• **Exercise prompt**
Without the images, write out the whole listing exactly.

• **Data lines**
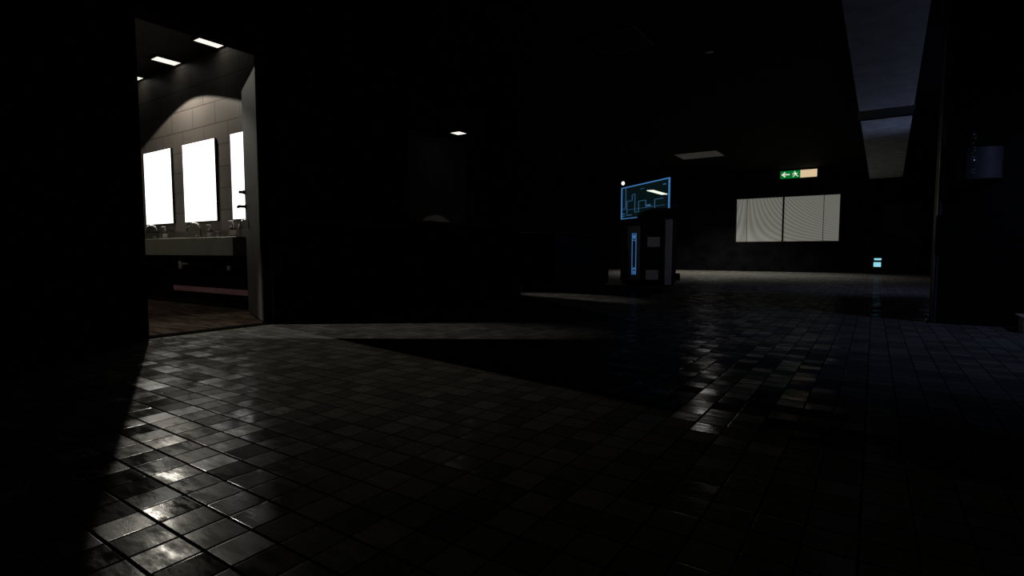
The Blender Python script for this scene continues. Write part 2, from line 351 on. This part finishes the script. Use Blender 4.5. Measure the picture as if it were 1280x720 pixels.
# ------------------------------------------------------------------ big pale duct under the ceiling on the right
def xl(y): return -.315 + (y - 5.6) * .00903
def xr(y): return .32 + (y - 5.6) * .02065
def duct(cuts, label):
    y0, y1 = cuts[0], cuts[-1]
    o = empty('ceiling_duct', (0, 0, 2.83)); m = MB()
    for a, b in zip(cuts, cuts[1:]):
        a_, b_ = a + .012, b - .012
        m.prism([(xl(a_), a_), (xr(a_), a_), (xr(b_), b_), (xl(b_), b_)], 0, .34)
    m.build('duct_casing', M['duct'], o)
    for y in cuts[1:-1]: MB().prism([(xl(y) + .01, y - .02), (xr(y) - .01, y - .02), (xr(y) - .01, y + .02), (xl(y) + .01, y + .02)], .006, .33).build('duct_joint', M['black'], o)
    for y in (y0 + 1, (y0 + y1) / 2, y1 - 1):
        for x in (xl(y) + .06, xr(y) - .06): MB().tube([(x, y, .335), (x, y, H - 2.83)], .008, 6).build('hanger_rod', M['charcoal'], o)
    return tag(o, label, 'air duct', 'pale ducts under the ceiling')
duct((2.6, 10.08), 'wide pale ceiling duct, nearer of the two, overhead on the right')
duct((10.82, 14.05, 19.45), 'wide pale ceiling duct, farther of the two, ending above the far wall')
bm_ = MB().box((-.30, 10.10, 2.845), (.44, 10.80, 2.99), .01).box((-.25, 10.4, 2.98), (-.21, 10.48, H)).box((.35, 10.4, 2.98), (.39, 10.48, H))
tag(bm_.build('ceiling_beam', M['black']), 'black cross beam in the gap between the pale ducts', 'beam')

# ------------------------------------------------------------------ washroom: lit mirrors, basins, taps, bottles, traps
mir = empty('lit_mirror', (-8.94, 3.8, 1.065))
MB().box((-.435, -.030, 0), (.435, -.0, 1.09), .004).build('mirror_frame', M['black'], mir)
MB().box((-.428, -.036, .007), (.428, -.031, 1.083), .001).build('light_panel', M['mirror_lit'], mir)
tag(mir, 'tall glowing white mirror, left one in the washroom doorway', 'mirror', 'glowing mirrors over the basins')
for x, l in ((-7.715, 'tall glowing white mirror, middle one in the washroom doorway'), (-6.455, 'tall glowing white mirror partly hidden by the open washroom door')):
    c = copy_tree(mir); c.location.x = x; c['label'] = l

va = empty('basin_trough', (-7.9, 3.55, .607))
vb = MB()
vb.box((-1.9, -.25, 0), (1.84, -.20, .218), .006).box((-1.9, .21, 0), (1.84, .235, .218), .004).box((-1.9, -.20, 0), (1.84, .21, .03)).box((-1.9, -.2, .03), (-1.86, .21, .218)).box((1.80, -.2, .03), (1.84, .21, .218))
for x in (-1.25, 0.0, 1.15):
    vb.box((x + .28, -.2, .19), (x + .66, .21, .218), .003)
vb.box((-1.86, .12, .19), (1.8, .21, .218), .003)
vb.build('trough', M['ceramic'], va)
for x in (-1.25, 0.0, 1.15):
    MB().lathe([(.03, .031), (.03, .036), (.012, .037)], (x + .1, 0, 0), 14).build('drain', M['chrome'], va)
for x in (-1.7, 1.6):
    MB().box((x, -.2, -.12), (x + .04, .235, 0), .003).box((x, .195, -.3), (x + .04, .235, -.12), .003).build('bracket', M['black'], va)
tag(va, 'long cream washroom basin trough under the glowing mirrors', 'sink')

tp = empty('gooseneck_tap', (-7.61, 3.71, .825))
arc = [(0, 0, 0), (0, 0, .13)] + [(0, -.085 + .085 * math.cos(a), .13 + .085 * math.sin(a)) for a in [math.pi * k / 10 for k in range(1, 11)]] + [(0, -.17, .10)]
MB().tube([(0, 0, 0), (0, 0, .02)], .022, 14).tube(arc, .010, 10).build('spout', M['chrome'], tp, True)
for s_ in (-1, 1):
    q = MB().tube([(.085 * s_, 0, 0), (.085 * s_, 0, .045)], .013, 12)
    q.tube([(.085 * s_ - .03, 0, .05), (.085 * s_ + .03, 0, .05)], .007, 8).tube([(.085 * s_, -.03, .05), (.085 * s_, .03, .05)], .007, 8)
    q.build('tap_handle', M['chrome'], tp, True)
tag(tp, 'chrome gooseneck tap below the middle glowing mirror', 'tap', 'gooseneck taps on the trough')
for x, l in ((-8.88, 'chrome gooseneck tap below the left glowing mirror'), (-6.33, 'chrome gooseneck tap beside the open washroom door')):
    c = copy_tree(tp); c.location.x = x; c['label'] = l

so = empty('soap_bottle', (-7.34, 3.70, .825))
MB().lathe([(.030, 0), (.034, .004), (.034, .10), (.028, .122), (.014, .132), (.014, .14)], (0, 0, 0), 18).build('bottle_body', M['bottle'], so, True)
MB().lathe([(.0345, .03), (.0348, .031), (.0348, .085), (.0345, .086)], (0, 0, 0), 18).build('bottle_label', M['label'], so, True)
MB().tube([(0, 0, .14), (0, 0, .152)], .016, 12).tube([(0, 0, .15), (0, 0, .18)], .006, 8).tube([(0, .006, .182), (0, -.045, .178)], .007, 8).build('pump', M['pump'], so, True)
tag(so, 'dark pump soap bottle right of the middle tap', 'soap bottle', 'soap bottles on the trough')
for x, sc, l in ((-8.62, 1.05, 'dark pump soap bottle with a pale label right of the left tap'), (-6.78, 1.2, 'tall dark pump soap bottle left of the tap by the open door'),):
    c = copy_tree(so); c.location.x = x; c['label'] = l
    c.scale = (sc, sc, sc)
cu = MB().lathe([(.024, 0), (.03, .002), (.034, .085), (.031, .086), (.027, .01)], (0, 0, 0), 18)
co = cu.build('glass_tumbler', M['steel'], None, True); co.location = (-7.14, 3.70, .825); tag(co, 'small metal tumbler right of the middle soap bottle', 'cup')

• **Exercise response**
The Blender Python script for this scene continues. Write part 2, from line 351 on. This part finishes the script. Use Blender 4.5. Measure the picture as if it were 1280x720 pixels.
# ------------------------------------------------------------------ big pale duct under the ceiling on the right
def xl(y): return -.315 + (y - 5.6) * .00903
def xr(y): return .32 + (y - 5.6) * .02065
def duct(cuts, label):
    y0, y1 = cuts[0], cuts[-1]
    o = empty('ceiling_duct', (0, 0, 2.83)); m = MB()
    for a, b in zip(cuts, cuts[1:]):
        a_, b_ = a + .012, b - .012
        m.prism([(xl(a_), a_), (xr(a_), a_), (xr(b_), b_), (xl(b_), b_)], 0, .34)
    m.build('duct_casing', M['duct'], o)
    for y in cuts[1:-1]: MB().prism([(xl(y) + .01, y - .02), (xr(y) - .01, y - .02), (xr(y) - .01, y + .02), (xl(y) + .01, y + .02)], .006, .33).build('duct_joint', M['black'], o)
    for y in (y0 + 1, (y0 + y1) / 2, y1 - 1):
        for x in (xl(y) + .06, xr(y) - .06): MB().tube([(x, y, .335), (x, y, H - 2.83)], .008, 6).build('hanger_rod', M['charcoal'], o)
    return tag(o, label, 'air duct', 'pale ducts under the ceiling')
duct((2.6, 10.08), 'wide pale ceiling duct, nearer of the two, overhead on the right')
duct((10.82, 14.05, 19.45), 'wide pale ceiling duct, farther of the two, ending above the far wall')
bm_ = MB().box((-.30, 10.10, 2.845), (.44, 10.80, 2.99), .01).box((-.25, 10.4, 2.98), (-.21, 10.48, H)).box((.35, 10.4, 2.98), (.39, 10.48, H))
tag(bm_.build('ceiling_beam', M['black']), 'black cross beam in the gap between the pale ducts', 'beam')

# ------------------------------------------------------------------ washroom: lit mirrors, basins, taps, bottles, traps
mir = empty('lit_mirror', (-8.94, 3.8, 1.065))
MB().box((-.435, -.030, 0), (.435, -.0, 1.09), .004).build('mirror_frame', M['black'], mir)
MB().box((-.428, -.036, .007), (.428, -.031, 1.083), .001).build('light_panel', M['mirror_lit'], mir)
tag(mir, 'tall glowing white mirror, left one in the washroom doorway', 'mirror', 'glowing mirrors over the basins')
for x, l in ((-7.715, 'tall glowing white mirror, middle one in the washroom doorway'), (-6.455, 'tall glowing white mirror partly hidden by the open washroom door')):
    c = copy_tree(mir); c.location.x = x; c['label'] = l

va = empty('basin_trough', (-7.9, 3.55, .607))
vb = MB()
vb.box((-1.9, -.25, 0), (1.84, -.20, .218), .006).box((-1.9, .21, 0), (1.84, .235, .218), .004).box((-1.9, -.20, 0), (1.84, .21, .03)).box((-1.9, -.2, .03), (-1.86, .21, .218)).box((1.80, -.2, .03), (1.84, .21, .218))
for x in (-1.25, 0.0, 1.15):
    vb.box((x + .28, -.2, .19), (x + .66, .21, .218), .003)
vb.box((-1.86, .12, .19), (1.8, .21, .218), .003)
vb.build('trough', M['ceramic'], va)
for x in (-1.25, 0.0, 1.15):
    MB().lathe([(.03, .031), (.03, .036), (.012, .037)], (x + .1, 0, 0), 14).build('drain', M['chrome'], va)
for x in (-1.7, 1.6):
    MB().box((x, -.2, -.12), (x + .04, .235, 0), .003).box((x, .195, -.3), (x + .04, .235, -.12), .003).build('bracket', M['black'], va)
tag(va, 'long cream washroom basin trough under the glowing mirrors', 'sink')

tp = empty('gooseneck_tap', (-7.61, 3.71, .825))
arc = [(0, 0, 0), (0, 0, .13)] + [(0, -.085 + .085 * math.cos(a), .13 + .085 * math.sin(a)) for a in [math.pi * k / 10 for k in range(1, 11)]] + [(0, -.17, .10)]
MB().tube([(0, 0, 0), (0, 0, .02)], .022, 14).tube(arc, .010, 10).build('spout', M['chrome'], tp, True)
for s_ in (-1, 1):
    q = MB().tube([(.085 * s_, 0, 0), (.085 * s_, 0, .045)], .013, 12)
    q.tube([(.085 * s_ - .03, 0, .05), (.085 * s_ + .03, 0, .05)], .007, 8).tube([(.085 * s_, -.03, .05), (.085 * s_, .03, .05)], .007, 8)
    q.build('tap_handle', M['chrome'], tp, True)
tag(tp, 'chrome gooseneck tap below the middle glowing mirror', 'tap', 'gooseneck taps on the trough')
for x, l in ((-8.88, 'chrome gooseneck tap below the left glowing mirror'), (-6.33, 'chrome gooseneck tap beside the open washroom door')):
    c = copy_tree(tp); c.location.x = x; c['label'] = l

so = empty('soap_bottle', (-7.34, 3.70, .825))
MB().lathe([(.030, 0), (.034, .004), (.034, .10), (.028, .122), (.014, .132), (.014, .14)], (0, 0, 0), 18).build('bottle_body', M['bottle'], so, True)
MB().lathe([(.0345, .03), (.0348, .031), (.0348, .085), (.0345, .086)], (0, 0, 0), 18).build('bottle_label', M['label'], so, True)
MB().tube([(0, 0, .14), (0, 0, .152)], .016, 12).tube([(0, 0, .15), (0, 0, .18)], .006, 8).tube([(0, .006, .182), (0, -.045, .178)], .007, 8).build('pump', M['pump'], so, True)
tag(so, 'dark pump soap bottle right of the middle tap', 'soap bottle', 'soap bottles on the trough')
for x, sc, l in ((-8.62, 1.05, 'dark pump soap bottle with a pale label right of the left tap'), (-6.78, 1.2, 'tall dark pump soap bottle left of the tap by the open door'),):
    c = copy_tree(so); c.location.x = x; c['label'] = l
    c.scale = (sc, sc, sc)
cu = MB().lathe([(.024, 0), (.03, .002), (.034, .085), (.031, .086), (.027, .01)], (0, 0, 0), 18)
co = cu.build('glass_tumbler', M['steel'], None, True); co.location = (-7.14, 3.70, .825); tag(co, 'small metal tumbler right of the middle soap bottle', 'cup')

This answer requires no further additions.